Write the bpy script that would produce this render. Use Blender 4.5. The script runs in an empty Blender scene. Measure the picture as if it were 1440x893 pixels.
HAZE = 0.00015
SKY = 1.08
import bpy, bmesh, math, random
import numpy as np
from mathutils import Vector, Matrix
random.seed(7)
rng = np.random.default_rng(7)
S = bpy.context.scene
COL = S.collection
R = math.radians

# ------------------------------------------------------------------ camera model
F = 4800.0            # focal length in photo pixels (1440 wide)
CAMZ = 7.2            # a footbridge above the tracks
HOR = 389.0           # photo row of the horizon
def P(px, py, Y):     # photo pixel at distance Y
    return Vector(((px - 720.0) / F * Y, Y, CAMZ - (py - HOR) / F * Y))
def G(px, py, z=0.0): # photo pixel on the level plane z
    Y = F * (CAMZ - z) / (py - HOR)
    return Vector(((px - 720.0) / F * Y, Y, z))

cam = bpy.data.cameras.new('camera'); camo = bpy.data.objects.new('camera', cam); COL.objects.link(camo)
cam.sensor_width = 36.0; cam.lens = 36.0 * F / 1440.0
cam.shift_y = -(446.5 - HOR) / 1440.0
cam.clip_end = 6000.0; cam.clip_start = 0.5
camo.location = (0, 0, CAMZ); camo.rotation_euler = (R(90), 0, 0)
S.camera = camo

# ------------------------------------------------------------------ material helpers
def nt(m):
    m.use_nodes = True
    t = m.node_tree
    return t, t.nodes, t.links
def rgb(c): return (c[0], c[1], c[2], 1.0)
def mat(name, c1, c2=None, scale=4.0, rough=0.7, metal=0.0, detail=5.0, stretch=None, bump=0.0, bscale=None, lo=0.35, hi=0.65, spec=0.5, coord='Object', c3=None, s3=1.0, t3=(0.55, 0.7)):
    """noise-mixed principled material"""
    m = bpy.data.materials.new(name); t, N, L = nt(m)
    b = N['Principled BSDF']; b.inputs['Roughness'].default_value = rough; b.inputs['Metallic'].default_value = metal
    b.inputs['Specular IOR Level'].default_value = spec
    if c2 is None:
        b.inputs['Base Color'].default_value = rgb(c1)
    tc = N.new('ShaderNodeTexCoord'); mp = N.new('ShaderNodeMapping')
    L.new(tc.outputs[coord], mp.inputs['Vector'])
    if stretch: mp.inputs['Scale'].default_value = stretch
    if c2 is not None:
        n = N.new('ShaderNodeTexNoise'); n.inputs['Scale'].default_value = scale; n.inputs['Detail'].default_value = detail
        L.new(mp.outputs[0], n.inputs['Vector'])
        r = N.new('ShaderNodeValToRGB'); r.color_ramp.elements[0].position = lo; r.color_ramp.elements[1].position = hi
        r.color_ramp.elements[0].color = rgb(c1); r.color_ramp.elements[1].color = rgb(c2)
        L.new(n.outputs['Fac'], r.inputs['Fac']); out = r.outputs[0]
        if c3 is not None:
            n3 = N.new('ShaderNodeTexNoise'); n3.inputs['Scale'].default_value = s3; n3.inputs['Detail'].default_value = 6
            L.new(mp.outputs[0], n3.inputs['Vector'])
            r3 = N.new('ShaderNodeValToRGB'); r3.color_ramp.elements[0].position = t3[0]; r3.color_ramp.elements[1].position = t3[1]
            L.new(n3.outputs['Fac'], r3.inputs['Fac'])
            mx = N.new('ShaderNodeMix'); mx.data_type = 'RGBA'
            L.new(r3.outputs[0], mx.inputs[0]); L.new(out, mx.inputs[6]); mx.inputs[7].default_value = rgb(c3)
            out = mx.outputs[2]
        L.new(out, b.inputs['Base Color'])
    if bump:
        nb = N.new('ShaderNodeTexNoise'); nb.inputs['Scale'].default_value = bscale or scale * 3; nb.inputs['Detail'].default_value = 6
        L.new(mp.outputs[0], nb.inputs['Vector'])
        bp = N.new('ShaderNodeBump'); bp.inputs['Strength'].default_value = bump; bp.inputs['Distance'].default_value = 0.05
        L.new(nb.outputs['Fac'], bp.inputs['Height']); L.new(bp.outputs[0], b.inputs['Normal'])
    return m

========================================

TASK REQUIREMENTS >>
Extract the full listing above without altering anything.

COMPLETED TASK >>
Write the bpy script that would produce this render. Use Blender 4.5. The script runs in an empty Blender scene. Measure the picture as if it were 1440x893 pixels.
HAZE = 0.00015
SKY = 1.08
import bpy, bmesh, math, random
import numpy as np
from mathutils import Vector, Matrix
random.seed(7)
rng = np.random.default_rng(7)
S = bpy.context.scene
COL = S.collection
R = math.radians

# ------------------------------------------------------------------ camera model
F = 4800.0            # focal length in photo pixels (1440 wide)
CAMZ = 7.2            # a footbridge above the tracks
HOR = 389.0           # photo row of the horizon
def P(px, py, Y):     # photo pixel at distance Y
    return Vector(((px - 720.0) / F * Y, Y, CAMZ - (py - HOR) / F * Y))
def G(px, py, z=0.0): # photo pixel on the level plane z
    Y = F * (CAMZ - z) / (py - HOR)
    return Vector(((px - 720.0) / F * Y, Y, z))

cam = bpy.data.cameras.new('camera'); camo = bpy.data.objects.new('camera', cam); COL.objects.link(camo)
cam.sensor_width = 36.0; cam.lens = 36.0 * F / 1440.0
cam.shift_y = -(446.5 - HOR) / 1440.0
cam.clip_end = 6000.0; cam.clip_start = 0.5
camo.location = (0, 0, CAMZ); camo.rotation_euler = (R(90), 0, 0)
S.camera = camo

# ------------------------------------------------------------------ material helpers
def nt(m):
    m.use_nodes = True
    t = m.node_tree
    return t, t.nodes, t.links
def rgb(c): return (c[0], c[1], c[2], 1.0)
def mat(name, c1, c2=None, scale=4.0, rough=0.7, metal=0.0, detail=5.0, stretch=None, bump=0.0, bscale=None, lo=0.35, hi=0.65, spec=0.5, coord='Object', c3=None, s3=1.0, t3=(0.55, 0.7)):
    """noise-mixed principled material"""
    m = bpy.data.materials.new(name); t, N, L = nt(m)
    b = N['Principled BSDF']; b.inputs['Roughness'].default_value = rough; b.inputs['Metallic'].default_value = metal
    b.inputs['Specular IOR Level'].default_value = spec
    if c2 is None:
        b.inputs['Base Color'].default_value = rgb(c1)
    tc = N.new('ShaderNodeTexCoord'); mp = N.new('ShaderNodeMapping')
    L.new(tc.outputs[coord], mp.inputs['Vector'])
    if stretch: mp.inputs['Scale'].default_value = stretch
    if c2 is not None:
        n = N.new('ShaderNodeTexNoise'); n.inputs['Scale'].default_value = scale; n.inputs['Detail'].default_value = detail
        L.new(mp.outputs[0], n.inputs['Vector'])
        r = N.new('ShaderNodeValToRGB'); r.color_ramp.elements[0].position = lo; r.color_ramp.elements[1].position = hi
        r.color_ramp.elements[0].color = rgb(c1); r.color_ramp.elements[1].color = rgb(c2)
        L.new(n.outputs['Fac'], r.inputs['Fac']); out = r.outputs[0]
        if c3 is not None:
            n3 = N.new('ShaderNodeTexNoise'); n3.inputs['Scale'].default_value = s3; n3.inputs['Detail'].default_value = 6
            L.new(mp.outputs[0], n3.inputs['Vector'])
            r3 = N.new('ShaderNodeValToRGB'); r3.color_ramp.elements[0].position = t3[0]; r3.color_ramp.elements[1].position = t3[1]
            L.new(n3.outputs['Fac'], r3.inputs['Fac'])
            mx = N.new('ShaderNodeMix'); mx.data_type = 'RGBA'
            L.new(r3.outputs[0], mx.inputs[0]); L.new(out, mx.inputs[6]); mx.inputs[7].default_value = rgb(c3)
            out = mx.outputs[2]
        L.new(out, b.inputs['Base Color'])
    if bump:
        nb = N.new('ShaderNodeTexNoise'); nb.inputs['Scale'].default_value = bscale or scale * 3; nb.inputs['Detail'].default_value = 6
        L.new(mp.outputs[0], nb.inputs['Vector'])
        bp = N.new('ShaderNodeBump'); bp.inputs['Strength'].default_value = bump; bp.inputs['Distance'].default_value = 0.05
        L.new(nb.outputs['Fac'], bp.inputs['Height']); L.new(bp.outputs[0], b.inputs['Normal'])
    return m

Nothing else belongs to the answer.